Trois! : Miser sur le bon numéro
Scène

Trois! : Miser sur le bon numéro

Trois!, la deuxième création du Théâtre du Désordre, offre une franche rigolade.

Yann Tanguay, directeur artistique du Théâtre du Désordre, a indéniablement le goût du risque. Avec Douze (12), la première création de sa compagnie, comme avec Trois!, la plus récente, il a tout misé sur le même numéro, faisant pleinement confiance au hasard. Le plus beau, c’est que cette fois encore, le jeune créateur remporte la mise.

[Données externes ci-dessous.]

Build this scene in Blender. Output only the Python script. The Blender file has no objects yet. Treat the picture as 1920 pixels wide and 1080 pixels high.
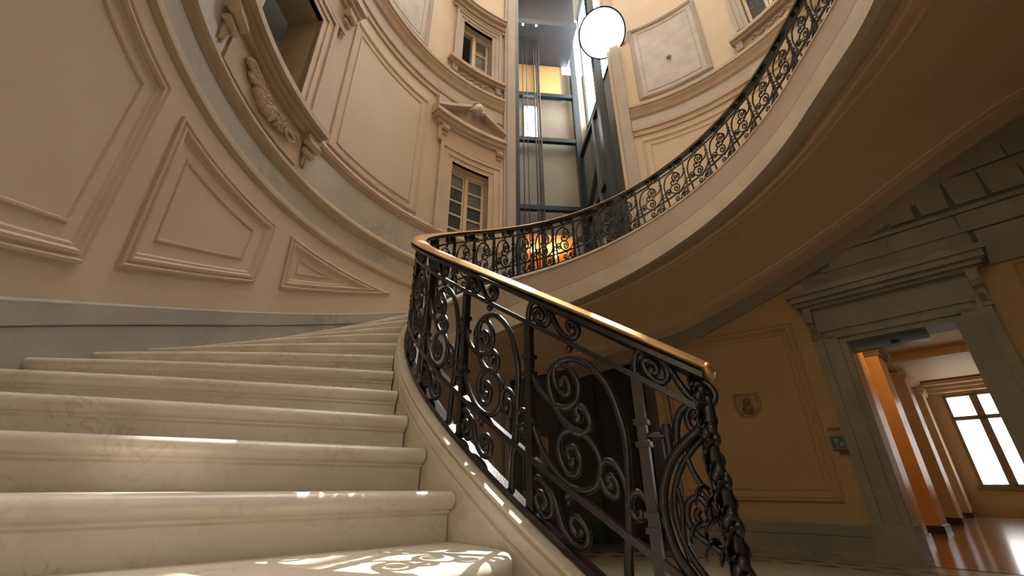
import bpy, math, random
from math import sin, cos, radians as rad, degrees as deg, pi, sqrt, tan, atan2
random.seed(7)
scn = bpy.context.scene
COL = scn.collection

# ------------------------------------------------------------------ scale and frame
# All measures below are in stair units; the stair axis is the origin, z = 0 is the lens height.
S = 1.18
ZF = -0.70                      # ground floor
def W(p): return (p[0]*S, p[1]*S, (p[2]-ZF)*S)

# ------------------------------------------------------------------ camera
cam = bpy.data.objects.new('camera', bpy.data.cameras.new('camera'))
COL.objects.link(cam)
cam.location = W((-1.265, -2.685, 0.0))
cam.rotation_euler = (rad(90) + 0.441, 0, 0)
cam.data.sensor_width = 36.0
cam.data.lens = 787.0/1920.0*36.0
cam.data.clip_start = 0.02
scn.camera = cam

# ------------------------------------------------------------------ daylight
world = bpy.data.worlds.new('world'); scn.world = world
world.use_nodes = True
nt = world.node_tree; nt.nodes.clear()
bg = nt.nodes.new('ShaderNodeBackground'); wo = nt.nodes.new('ShaderNodeOutputWorld')
bg.inputs['Color'].default_value = (1.0, 0.99, 0.96, 1)
bg.inputs['Strength'].default_value = 21.0
nt.links.new(bg.outputs[0], wo.inputs['Surface'])

SUN_AZ, SUN_EL = rad(18.4), rad(55.0)
sd = (sin(SUN_AZ)*cos(SUN_EL), cos(SUN_AZ)*cos(SUN_EL), sin(SUN_EL))
sun = bpy.data.objects.new('sun', bpy.data.lights.new('sun', 'SUN')); COL.objects.link(sun)
sun.data.energy = 18.0; sun.data.angle = rad(0.3); sun.data.color = (1.0, 0.96, 0.90)
from mathutils import Vector, Matrix
sun.rotation_euler = Vector(sd).to_track_quat('Z', 'Y').to_euler()
sun.location = W((sd[0]*20, sd[1]*20, sd[2]*20))

portal = bpy.data.objects.new('skylight_portal', bpy.data.lights.new('skylight_portal', 'AREA')); COL.objects.link(portal)
portal.data.shape = 'DISK'; portal.data.size = 2*3.3*S
portal.location = W((0, 0, 24.05)); portal.data.cycles.is_portal = True

scn.view_settings.view_transform = 'Standard'
scn.view_settings.look = 'None'
scn.view_settings.gamma = 1.0
scn.view_settings.use_curve_mapping = False
scn.view_settings.exposure = -0.5

# ------------------------------------------------------------------ materials
MATS = {}
def mat(name, col, rough=0.6, metal=0.0, col2=None, nscale=3.0, namt=1.0, bump=0.0, bscale=40.0,
        veins=None, vscale=2.0, vamt=0.35, coat=0.0, spec=0.5):
    if name in MATS: return MATS[name]
    m = bpy.data.materials.new(name); m.use_nodes = True
    n = m.node_tree.nodes; l = m.node_tree.links
    b = n['Principled BSDF']
    b.inputs['Roughness'].default_value = rough
    b.inputs['Metallic'].default_value = metal
    b.inputs['Specular IOR Level'].default_value = spec
    if coat: b.inputs['Coat Weight'].default_value = coat; b.inputs['Coat Roughness'].default_value = 0.12
    geo = n.new('ShaderNodeNewGeometry')
    last = None
    c4 = (*col, 1)
    if col2:
        no = n.new('ShaderNodeTexNoise'); no.inputs['Scale'].default_value = nscale; no.inputs['Detail'].default_value = 5
        l.new(geo.outputs['Position'], no.inputs['Vector'])
        mr = n.new('ShaderNodeMapRange'); mr.inputs[1].default_value = .35; mr.inputs[2].default_value = .65
        mr.inputs[4].default_value = namt
        l.new(no.outputs['Fac'], mr.inputs[0])
        mx = n.new('ShaderNodeMix'); mx.data_type = 'RGBA'
        mx.inputs['A'].default_value = c4; mx.inputs['B'].default_value = (*col2, 1)
        l.new(mr.outputs[0], mx.inputs['Factor']); last = mx.outputs['Result']
    if veins:
        n1 = n.new('ShaderNodeTexNoise'); n1.inputs['Scale'].default_value = vscale; n1.inputs['Detail'].default_value = 8
        n1.inputs['Distortion'].default_value = 1.6
        l.new(geo.outputs['Position'], n1.inputs['Vector'])
        s1 = n.new('ShaderNodeMath'); s1.operation = 'SUBTRACT'; s1.inputs[1].default_value = .5
        a1 = n.new('ShaderNodeMath'); a1.operation = 'ABSOLUTE'
        r1 = n.new('ShaderNodeMapRange'); r1.inputs[1].default_value = 0.0; r1.inputs[2].default_value = .05
        r1.inputs[3].default_value = 1.0; r1.inputs[4].default_value = 0.0
        n2 = n.new('ShaderNodeTexNoise'); n2.inputs['Scale'].default_value = vscale*.7; n2.inputs['Detail'].default_value = 3
        l.new(geo.outputs['Position'], n2.inputs['Vector'])
        r2 = n.new('ShaderNodeMapRange'); r2.inputs[1].default_value = .45; r2.inputs[2].default_value = .7; r2.inputs[4].default_value = vamt
        mm = n.new('ShaderNodeMath'); mm.operation = 'MULTIPLY'
        l.new(n1.outputs['Fac'], s1.inputs[0]); l.new(s1.outputs[0], a1.inputs[0]); l.new(a1.outputs[0], r1.inputs[0])
        l.new(n2.outputs['Fac'], r2.inputs[0]); l.new(r1.outputs[0], mm.inputs[0]); l.new(r2.outputs[0], mm.inputs[1])
        mx = n.new('ShaderNodeMix'); mx.data_type = 'RGBA'
        if last: l.new(last, mx.inputs['A'])
        else: mx.inputs['A'].default_value = c4
        mx.inputs['B'].default_value = (*veins, 1)
        l.new(mm.outputs[0], mx.inputs['Factor']); last = mx.outputs['Result']
    if last: l.new(last, b.inputs['Base Color'])
    else: b.inputs['Base Color'].default_value = c4
    if bump:
        nb = n.new('ShaderNodeTexNoise'); nb.inputs['Scale'].default_value = bscale; nb.inputs['Detail'].default_value = 4
        l.new(geo.outputs['Position'], nb.inputs['Vector'])
        bp = n.new('ShaderNodeBump'); bp.inputs['Strength'].default_value = bump; bp.inputs['Distance'].default_value = .01
        l.new(nb.outputs['Fac'], bp.inputs['Height']); l.new(bp.outputs[0], b.inputs['Normal'])
    MATS[name] = m; return m
def emis(name, col, strength):
    m = bpy.data.materials.new(name); m.use_nodes = True
    b = m.node_tree.nodes['Principled BSDF']
    b.inputs['Base Color'].default_value = (*col, 1)
    b.inputs['Emission Color'].default_value = (*col, 1); b.inputs['Emission Strength'].default_value = strength
    return m
def glass(name, col, tr=0.8, rough=0.05):
    m = bpy.data.materials.new(name); m.use_nodes = True
    n = m.node_tree.nodes; l = m.node_tree.links; n.clear()
    o = n.new('ShaderNodeOutputMaterial'); mx = n.new('ShaderNodeMixShader'); t = n.new('ShaderNodeBsdfTransparent'); g = n.new('ShaderNodeBsdfPrincipled')
    t.inputs['Color'].default_value = (*col, 1); g.inputs['Base Color'].default_value = (col[0]*.5, col[1]*.5, col[2]*.5, 1)
    g.inputs['Roughness'].default_value = rough
    mx.inputs[0].default_value = tr
    l.new(g.outputs[0], mx.inputs[1]); l.new(t.outputs[0], mx.inputs[2]); l.new(mx.outputs[0], o.inputs['Surface'])
    return m

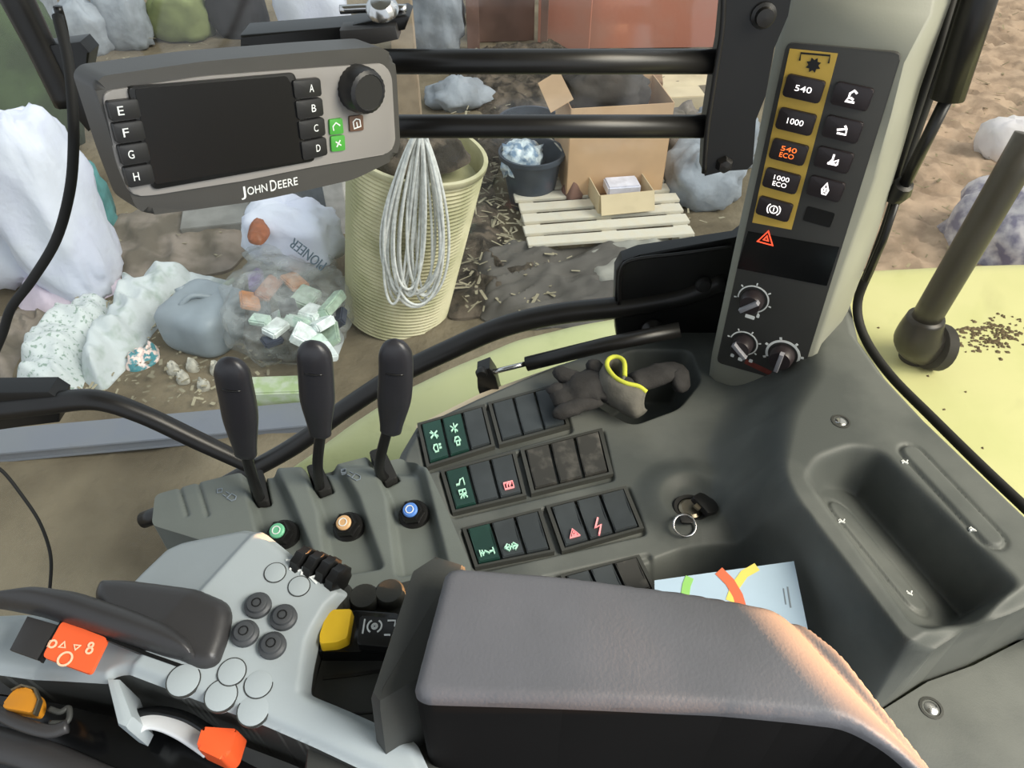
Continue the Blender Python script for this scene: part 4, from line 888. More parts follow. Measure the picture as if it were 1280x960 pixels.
# ================================================================== glove in the pocket
gl = thing('work_glove', 'crumpled dirty grey work glove with a yellow hem beside the window sill', 'glove', surf(770, 490))
gz = ZC + .012
def gp(px, py, h=0): return atz(px, py, gz + h)
bodyp = [gp(690, 500, .004), gp(715, 490, .008), gp(745, 482, .012), gp(775, 488, .010), gp(800, 500, .004)]
vs, fs = sweep_geo(smooth_path(bodyp, 5), [.012 + .012 * math.sin(math.pi * i / 20) + .003 * nz(i * .4, 1) for i in range(21)], 18, .6)
vs = [v + Vector((nz(v.x, v.y, v.z, 60), nz(v.y, v.z, v.x, 60), nz(v.z, v.x, v.y, 60))) * .004 for v in vs]
mobj('palm', vs, fs, M['glovegrey'], gl, True)
def finger(pts, r):
    path = smooth_path(pts, 5); n = len(path); rr = [r * (1 if i < n - 3 else [.9, .7, .3][i - n + 3]) for i in range(n)]
    vs, fs = sweep_geo(path, rr, 12, .75); vs = [v + Vector((nz(v.x, v.y, v.z, 90), nz(v.y, v.z, v.x, 90), nz(v.z, v.x, v.y, 90))) * .0022 for v in vs]
    mobj('glove_finger', vs, fs, M['glovegrey'], gl, True)
finger([gp(748, 486, .012), gp(715, 474, .014), gp(692, 462, .020)], .0105)
finger([gp(740, 490, .010), gp(708, 490, .009), gp(682, 486, .010)], .0095)
finger([gp(748, 498, .008), gp(718, 510, .007), gp(690, 520, .006)], .0100)
finger([gp(765, 478, .016), gp(748, 462, .022), gp(735, 452, .026)], .0095)
finger([gp(790, 480, .010), gp(820, 470, .012), gp(846, 466, .010), gp(850, 490, .004)], .014)
# cuff: an open curved band
def band3(name, cpts, h0, h1, th_, m):
    vs, fs = [], []; P = smooth_path(cpts, 6); n = len(P)
    for i, p in enumerate(P):
        t = (P[min(i+1, n-1)] - P[max(i-1, 0)]).normalized(); s = Vector((-t.y, t.x, 0)).normalized(); wob = .002 * nz(i * .35, 3)
        for a, b in ((-th_, h0), (th_, h0), (th_, h1 + wob), (-th_, h1 + wob)): vs.append(p + s * a + Vector((0, 0, b)))
    for i in range(n - 1):
        for j in range(4): fs.append((i*4+j, i*4+(j+1) % 4, (i+1)*4+(j+1) % 4, (i+1)*4+j))
    fs.append((3, 2, 1, 0)); fs.append(tuple((n-1)*4 + k for k in range(4)))
    return mobj(name, vs, fs, m, gl, True)
tp_ = smooth_path([gp(781, 470, .034), gp(780, 452, .036), gp(770, 446, .036), gp(761, 449, .036), (gp(759, 458, .036)), gp(768, 471, .035), gp(782, 479, .034), gp(798, 483, .032), gp(808, 490, .028)], 5)
bt_ = smooth_path([gp(776, 490, .004), gp(770, 478, .004), gp(758, 470, .004), gp(748, 474, .004), gp(744, 486, .004), gp(756, 502, .004), gp(774, 512, .004), gp(794, 522, .004), gp(808, 512, .004)], 5)
vs, fs = [], []; n = len(tp_)
for i in range(n):
    bul = Vector((-.004, -.006, 0)) * 1.0
    for k_ in range(6):
        t = k_ / 5; p = bt_[i] * (1 - t) + tp_[i] * t + bul * math.sin(math.pi * t) + Vector((nz(i * .3, k_, 1), nz(k_, i * .3, 5), 0)) * .0015; vs.append(p)
for i in range(n - 1):
    for k_ in range(5): fs.append((i*6+k_, (i+1)*6+k_, (i+1)*6+k_+1, i*6+k_+1))
cf_ = mobj('cuff', vs, fs, M['gloveband'], gl, True); sd_ = cf_.modifiers.new('thick', 'SOLIDIFY'); sd_.thickness = .003; sd_.offset = 0
tube('yellow_hem', tp_, .0026, M['cuffyellow'], gl, k=1, seg=8)
# ================================================================== yard outside the window
def G(px, py, z=0.0): return atz(px, py, z)
def g2(px, py, z=0.0): p = atz(px, py, z); return (p.x, p.y)
def yd(px, py, Y): return aty(px, py, Y)
M['whitebag'] = mat('white_sack', (228, 232, 242), .7, var=.05, scale=3, rgb2=(212, 215, 230), bump=.3, bscale=25)
M['pinkbag'] = mat('lilac_sheet', (205, 192, 205), .7, var=.08, scale=4, bump=.3, bscale=25)
M['sheet'] = mat('white_woven_sack', (205, 212, 212), .75, var=.08, scale=14, rgb2=(160, 172, 164), t=(.5, .72), bump=.4, bscale=40)
M['print'] = mat('printed_sack', (210, 216, 214), .75, var=.05, scale=42, rgb2=(140, 158, 146), t=(.56, .64), bump=.3, bscale=40)
M['tarp'] = mat('green_tarp', (58, 74, 40), .7, var=.3, scale=3, bump=.3, bscale=20)
M['dusty'] = mat('dusty_sheet', (112, 104, 92), .85, var=.2, scale=5, bump=.4, bscale=25, rgb2=(128, 118, 108))
M['slate'] = mat('grey_slab', (128, 128, 124), .8, var=.15, scale=6, bump=.3, bscale=40)
M['canister'] = mat('grey_canister', (140, 150, 156), .5, var=.08, scale=6)
M['steelbeam'] = mat('painted_beam', (128, 132, 138), .55, var=.12, scale=6, rgb2=(112, 116, 124))
M['barrel'] = mat('yellowed_ribbed_plastic', (176, 172, 128), .55, var=.10, scale=3, rgb2=(200, 192, 156), bump=.2, bscale=60)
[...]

C’est la tragédie de Louis-Dominique Lavigne, Non bon oui non non bon!, qui ouvre le bal. Le dramaturge, qui a l’habitude d’écrire pour le jeune public, s’en donne ici à coeur joie, employant une langue particulièrement truculente, un style on ne peut plus exubérant. Diane Lavallée (en grande forme) et Élisa Compagnon (perfide à souhait) sont Hélène et Pénélope, mère et fille. Leurs échanges, truffés d’allusions à la tragédie antique, tiennent pourtant plus d’Ionesco que d’Euripide. Si on perd parfois de vue le sens exact de leurs pourparlers, on ne rompt jamais avec le plaisir fou qu’ils nous procurent. Dans la peau du visiteur, un boucher barbu à la mine patibulaire, Benoît Dagenais est irremplaçable! Dans L’Altruiste, comédie de Pascal Lafond, Philippe Martin est Ernest, un brave type qui a pour ainsi dire tout donné, et Philippe Lambert, Alcide, un père qui doit à tout prix mettre la main sur la seule chose qui reste à Ernest: un cervelet. Quand leurs tractations commencent à s’enliser, le troisième larron vient heureusement mettre le feu aux poudres. D’une certaine manière, c’est également ce qui se produit dans No Matter What, le drame de Marie-Ève Gagnon. Dans un centre de prélèvement, une préposée hargneuse (Delphine Bienvenue) et un jeune gai (Yann Tanguay) sont sur le point d’en venir aux coups. Le garçon est anxieux. L’infirmière est raciste, homophobe et agressive. Et puis voilà que notre boucher sympathique débarque et pousse les deux antagonistes à la confession. Grâce à lui, la situation se nuance, on accède au drame des trois personnages, à l’individu tapi au creux des apparences.

Bien que le spectacle mis en scène par Stéphane Saint-Jean ne s’affranchisse jamais complètement de sa nature tripartite, il entrelace allègrement les registres, met en valeur des acteurs de talent et suscite le rire avec intelligence.